— start of MATERIAL —
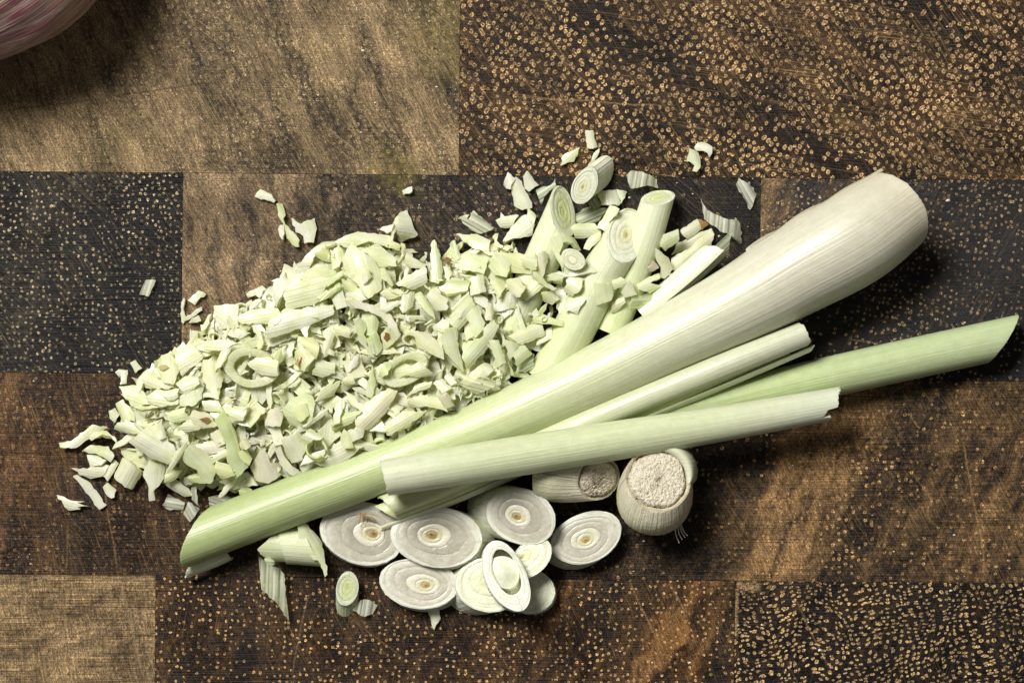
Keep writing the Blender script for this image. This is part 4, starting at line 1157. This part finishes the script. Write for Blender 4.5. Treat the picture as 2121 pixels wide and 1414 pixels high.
chip('4', [(1108, 88), (1178, 55), (1182, 98), (1112, 118)], 'tiny white square alone on the yellow stain', WHITE, 10, 2, th=8)
# --- upper left slope and back of the heap
chip('4', [(320, 660), (530, 425), (650, 425), (640, 450), (480, 560), (400, 690)], 'shiny striped sheet at the upper left edge of the heap', WHITE, 0, 2.2)
chip('4', [(150, 790), (230, 705), (300, 740), (250, 840), (180, 920)], 'pinkish white chip on the outer upper left slope', PK, 60)
chip('4', [(240, 830), (310, 700), (380, 690), (420, 720), (330, 800)], 'white ridge chip on the upper left slope', WHITE, -50)
chip('4', [(370, 720), (490, 610), (620, 680), (590, 730), (400, 760)], 'broad folded sheet above the translucent flat one', (.82, .85, .63), -20, 1.7)
chip('4', [(255, 830), (350, 760), (590, 725), (480, 910), (270, 960)], 'large flat translucent sheet on the upper left slope', (.78, .82, .60), -15, 2.4, th=5)
chip('4', [(-110, 1020), (0, 960), (190, 950), (230, 1000), (140, 1060), (-60, 1060)], 'long pale chip on the left slope above the rosette', (.80, .83, .60), -10, 1.8)
chip('4', [(470, 560), (530, 510), (600, 540), (590, 610), (520, 600)], 'yellow-green fold behind the broad sheet at the back', YG, 20)
chip('4', [(590, 560), (640, 480), (690, 560), (650, 640), (600, 660)], 'pale arched strip at the upper left of the heap', PALE, 80)
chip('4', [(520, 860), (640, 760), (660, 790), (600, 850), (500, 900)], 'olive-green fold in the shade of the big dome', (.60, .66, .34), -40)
chip('4', [(600, 700), (660, 680), (680, 700), (570, 790), (550, 760)], 'curved green sliver left of the big dome', (.64, .70, .38), -40)
chip('4', [(620, 460), (780, 380), (960, 400), (1020, 410), (1000, 505), (860, 460), (740, 510), (640, 480)], 'long arched band along the back edge of the heap', (.76, .80, .60), 5, 1.6, th=8)
chip('4', [(1000, 490), (1040, 400), (1062, 290), (1085, 265), (1082, 340), (1030, 490)], 'thin upright spike at the back edge of the heap', PALE, 105, th=8)
chip('4', [(940, 370), (960, 350), (1050, 330), (1030, 390), (1000, 400)], 'small white chip behind the upright spike', WHITE, 0)
chip('4', [(1010, 510), (1040, 450), (1100, 490), (1090, 525)], 'green chip under the upright spike', GREEN, 0)
chip('4', [(1065, 330), (1100, 265), (1175, 235), (1195, 350), (1240, 415), (1130, 470), (1080, 410)], 'shiny ribbed curl standing at the back edge, right of the spike', WHITE, 8, 1.0)
chip('4', [(1050, 640), (1120, 560), (1100, 480), (1130, 490), (1135, 560), (1080, 620)], 'thin crescent at the back edge below the shiny curl', PALE, 110)
chip('4', [(1130, 590), (1150, 530), (1200, 520), (1190, 580), (1300, 620), (1260, 660), (1150, 640)], 'flat pale piece at the back of the heap', (.80, .83, .64), 10)
chip('4', [(1235, 605), (1300, 535), (1290, 580), (1270, 615)], 'small triangle at the back edge of the heap', (.66, .72, .46), -40)
chip('4', [(790, 510), (960, 505), (1050, 570), (1060, 640), (940, 640), (880, 570)], 'smooth crescent behind the big dome', (.79, .82, .60), 20, 1.1, th=8)
chip('4', [(670, 590), (740, 480), (800, 530), (880, 580), (950, 680), (950, 800), (860, 870), (780, 760), (690, 690)], 'big smooth dome-like piece on the top of the heap', (.84, .86, .64), 70, 1.1, th=8)
chip('4', [(670, 740), (760, 780), (850, 850), (820, 880), (700, 830)], 'green lower rim of the big dome', (.74, .78, .48), 40)
chip('4', [(820, 690), (870, 665), (885, 720), (820, 775)], 'little white cube on the big dome', (.86, .86, .78), 80, 1, th=11)
chip('4', [(690, 850), (800, 815), (850, 880), (780, 900)], 'bright white flake below the big dome', WHITE, 25)
chip('4', [(1070, 770), (1130, 720), (1280, 650), (1290, 760), (1180, 810)], 'pinkish bar in the upper middle of the heap', PK, -25, 1.0, th=10)
chip('4', [(950, 840), (990, 805), (1100, 810), (1100, 860), (1010, 885)], 'small pillow-like chip right of the big dome', PALE, 5, .9, th=9)
chip('4', [(945, 660), (985, 650), (1050, 770), (1030, 785), (960, 720)], 'narrow chip between the dome and the pinkish bar', (.83, .84, .64), 60)
chip('4', [(1310, 740), (1330, 460), (1350, 450), (1380, 530), (1405, 640), (1400, 720), (1370, 765)], 'tall pointed piece standing in the middle of the back edge', (.78, .82, .60), 85, .9, th=8)
chip('4', [(1410, 640), (1470, 680), (1450, 750), (1420, 720)], 'small pale sliver right of the tall pointed piece', PALE, 70)
chip('4', [(1410, 590), (1435, 570), (1465, 590), (1455, 620), (1420, 615)], 'brown crumb at the back edge of the heap', (.30, .16, .07), 0, 1, th=8)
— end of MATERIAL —
__TASK DESCRIPTION__: Images should not appear in the copy; retype the listing above exactly.

__FULL ANSWER__:
Keep writing the Blender script for this image. This is part 4, starting at line 1157. This part finishes the script. Write for Blender 4.5. Treat the picture as 2121 pixels wide and 1414 pixels high.
chip('4', [(1108, 88), (1178, 55), (1182, 98), (1112, 118)], 'tiny white square alone on the yellow stain', WHITE, 10, 2, th=8)
# --- upper left slope and back of the heap
chip('4', [(320, 660), (530, 425), (650, 425), (640, 450), (480, 560), (400, 690)], 'shiny striped sheet at the upper left edge of the heap', WHITE, 0, 2.2)
chip('4', [(150, 790), (230, 705), (300, 740), (250, 840), (180, 920)], 'pinkish white chip on the outer upper left slope', PK, 60)
chip('4', [(240, 830), (310, 700), (380, 690), (420, 720), (330, 800)], 'white ridge chip on the upper left slope', WHITE, -50)
chip('4', [(370, 720), (490, 610), (620, 680), (590, 730), (400, 760)], 'broad folded sheet above the translucent flat one', (.82, .85, .63), -20, 1.7)
chip('4', [(255, 830), (350, 760), (590, 725), (480, 910), (270, 960)], 'large flat translucent sheet on the upper left slope', (.78, .82, .60), -15, 2.4, th=5)
chip('4', [(-110, 1020), (0, 960), (190, 950), (230, 1000), (140, 1060), (-60, 1060)], 'long pale chip on the left slope above the rosette', (.80, .83, .60), -10, 1.8)
chip('4', [(470, 560), (530, 510), (600, 540), (590, 610), (520, 600)], 'yellow-green fold behind the broad sheet at the back', YG, 20)
chip('4', [(590, 560), (640, 480), (690, 560), (650, 640), (600, 660)], 'pale arched strip at the upper left of the heap', PALE, 80)
chip('4', [(520, 860), (640, 760), (660, 790), (600, 850), (500, 900)], 'olive-green fold in the shade of the big dome', (.60, .66, .34), -40)
chip('4', [(600, 700), (660, 680), (680, 700), (570, 790), (550, 760)], 'curved green sliver left of the big dome', (.64, .70, .38), -40)
chip('4', [(620, 460), (780, 380), (960, 400), (1020, 410), (1000, 505), (860, 460), (740, 510), (640, 480)], 'long arched band along the back edge of the heap', (.76, .80, .60), 5, 1.6, th=8)
chip('4', [(1000, 490), (1040, 400), (1062, 290), (1085, 265), (1082, 340), (1030, 490)], 'thin upright spike at the back edge of the heap', PALE, 105, th=8)
chip('4', [(940, 370), (960, 350), (1050, 330), (1030, 390), (1000, 400)], 'small white chip behind the upright spike', WHITE, 0)
chip('4', [(1010, 510), (1040, 450), (1100, 490), (1090, 525)], 'green chip under the upright spike', GREEN, 0)
chip('4', [(1065, 330), (1100, 265), (1175, 235), (1195, 350), (1240, 415), (1130, 470), (1080, 410)], 'shiny ribbed curl standing at the back edge, right of the spike', WHITE, 8, 1.0)
chip('4', [(1050, 640), (1120, 560), (1100, 480), (1130, 490), (1135, 560), (1080, 620)], 'thin crescent at the back edge below the shiny curl', PALE, 110)
chip('4', [(1130, 590), (1150, 530), (1200, 520), (1190, 580), (1300, 620), (1260, 660), (1150, 640)], 'flat pale piece at the back of the heap', (.80, .83, .64), 10)
chip('4', [(1235, 605), (1300, 535), (1290, 580), (1270, 615)], 'small triangle at the back edge of the heap', (.66, .72, .46), -40)
chip('4', [(790, 510), (960, 505), (1050, 570), (1060, 640), (940, 640), (880, 570)], 'smooth crescent behind the big dome', (.79, .82, .60), 20, 1.1, th=8)
chip('4', [(670, 590), (740, 480), (800, 530), (880, 580), (950, 680), (950, 800), (860, 870), (780, 760), (690, 690)], 'big smooth dome-like piece on the top of the heap', (.84, .86, .64), 70, 1.1, th=8)
chip('4', [(670, 740), (760, 780), (850, 850), (820, 880), (700, 830)], 'green lower rim of the big dome', (.74, .78, .48), 40)
chip('4', [(820, 690), (870, 665), (885, 720), (820, 775)], 'little white cube on the big dome', (.86, .86, .78), 80, 1, th=11)
chip('4', [(690, 850), (800, 815), (850, 880), (780, 900)], 'bright white flake below the big dome', WHITE, 25)
chip('4', [(1070, 770), (1130, 720), (1280, 650), (1290, 760), (1180, 810)], 'pinkish bar in the upper middle of the heap', PK, -25, 1.0, th=10)
chip('4', [(950, 840), (990, 805), (1100, 810), (1100, 860), (1010, 885)], 'small pillow-like chip right of the big dome', PALE, 5, .9, th=9)
chip('4', [(945, 660), (985, 650), (1050, 770), (1030, 785), (960, 720)], 'narrow chip between the dome and the pinkish bar', (.83, .84, .64), 60)
chip('4', [(1310, 740), (1330, 460), (1350, 450), (1380, 530), (1405, 640), (1400, 720), (1370, 765)], 'tall pointed piece standing in the middle of the back edge', (.78, .82, .60), 85, .9, th=8)
chip('4', [(1410, 640), (1470, 680), (1450, 750), (1420, 720)], 'small pale sliver right of the tall pointed piece', PALE, 70)
chip('4', [(1410, 590), (1435, 570), (1465, 590), (1455, 620), (1420, 615)], 'brown crumb at the back edge of the heap', (.30, .16, .07), 0, 1, th=8)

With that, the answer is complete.